Les dispositions relatives aux droits de l'Homme (article 1 er , paragraphe 1) et celles relatives à la lutte contre la prolifération des armes de destruction massive et de leurs vecteurs (article 4, paragraphe 2) sont présentées comme des éléments essentiels de l'accord.

Une procédure d'arbitrage est prévue (article 46).

TITRE X : DISPOSITIONS FINALES (ARTICLES 47 À 53)

L'accord-cadre est conclu pour une durée illimitée. Chaque partie peut le dénoncer à tout moment. La dénonciation prend effet six mois après la notification à l'autre partie.

Telles sont les principales observations qu'appelle l'accord-cadre entre l'Union européenne et ses États membres, d'une part, et la République de Corée, d'autre part qui, comportant des dispositions de nature législative, est soumis à l'approbation du Parlement en vertu de l'article 53 de la Constitution.

PROJET DE LOI

Le Premier ministre,

Sur le rapport du ministre des affaires étrangères,

Vu l'article 39 de la Constitution,

Décrète :

Le présent projet de loi autorisant la ratification de l'accord-cadre entre l'Union européenne et ses États membres, d'une part, et la République de Corée, d'autre part, délibéré en Conseil des ministres après avis du Conseil d'État, sera présenté au Sénat par le ministre des affaires étrangères, qui sera chargé d'en exposer les motifs et d'en soutenir la discussion.

Article unique

Est autorisée la ratification de l'accord-cadre entre l'Union européenne et ses États membres, d'une part, et la République de Corée, d'autre part (ensemble deux déclarations), signé à Bruxelles, le 10 mai 2010, et dont le texte est annexé à la présente loi .

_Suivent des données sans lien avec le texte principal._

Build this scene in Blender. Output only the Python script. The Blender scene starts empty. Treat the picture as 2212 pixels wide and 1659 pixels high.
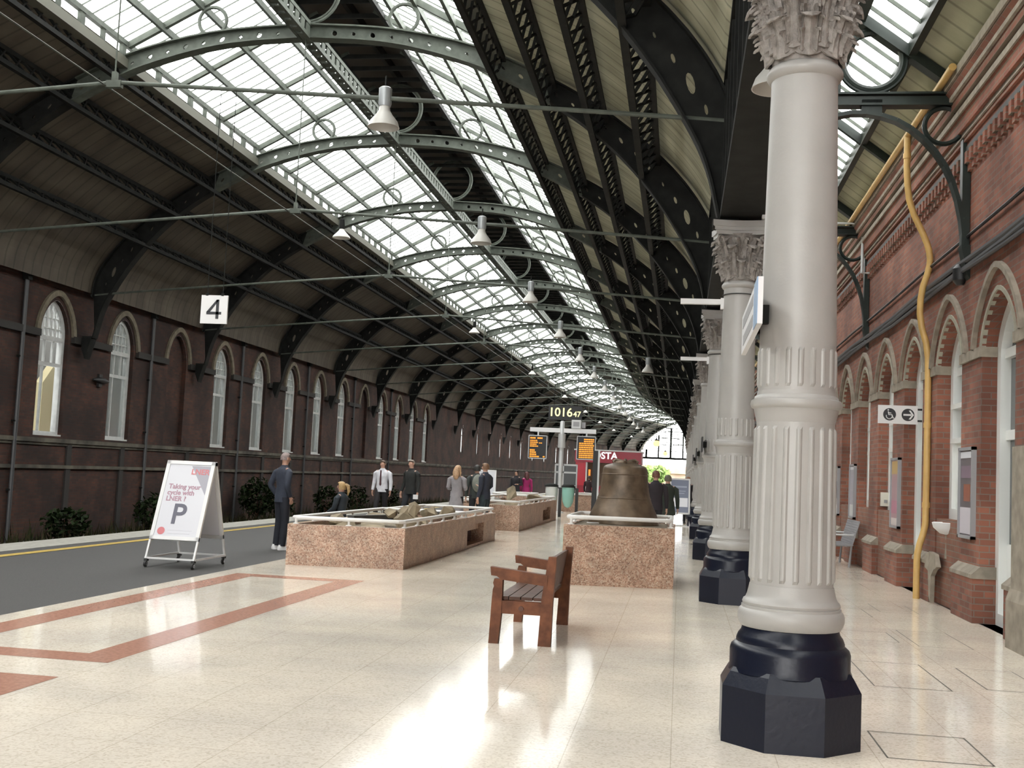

Fait à Paris, le 19 juin 2013

Signé : JEAN-MARC AYRAULT

Par le Premier ministre :

Le ministre des affaires étrangères,

Signé : LAURENT FABIUS


* 1 Les partenaires stratégiques de l'Union européenne sont actuellement au nombre de dix : Afrique du Sud, Brésil, Canada, Chine, République de Corée, États-Unis, Inde, Japon, Mexique et Russie.